McKee’s team thanked Hernandez’s family for donating his brain.

Attorney Jose Baez announced the findings at a Thursday news conference, where he also announced that he would be suing the NFL and Patriots in federal court on behalf of Hernandez’s 4-year-old daughter Avielle.

According to the Associated Press, the lawsuit claims that the Patriots and the NFL deprived Avielle Hernandez of her father’s companionship. It is unclear whether Hernandez’s family can receive money from the $1 billion settlement the NFL has agreed to pay former players and their families who suffered brain damage while playing football.

There was no mention of how much money Baez is seeking from the two organizations, nor why other groups, like the University of Florida, where Hernandez played for three years, or Bristol Central High School in Connecticut, where he played as a prep standout.
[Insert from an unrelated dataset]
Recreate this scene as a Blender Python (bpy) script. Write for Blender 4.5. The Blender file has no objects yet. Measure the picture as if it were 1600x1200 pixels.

A fourth-round draft pick in 2010, Hernandez was a dynamic offensive weapon for the Patriots when he was healthy, but trouble had long followed him, and it seemed to intensify over the final few years of his life. Hernandez never seemed to recover from his father’s death when he was 16. In 2015, he was convicted of killing a friend, Odin Lloyd, two years earlier; just a few days before killing himself, he was acquitted in the deaths of two other men, Safiro Furtado and Daniel de Abreu, whom he was accused of killing near a Boston nightclub where all three had been earlier on the evening of Furtado and Abreu’s death.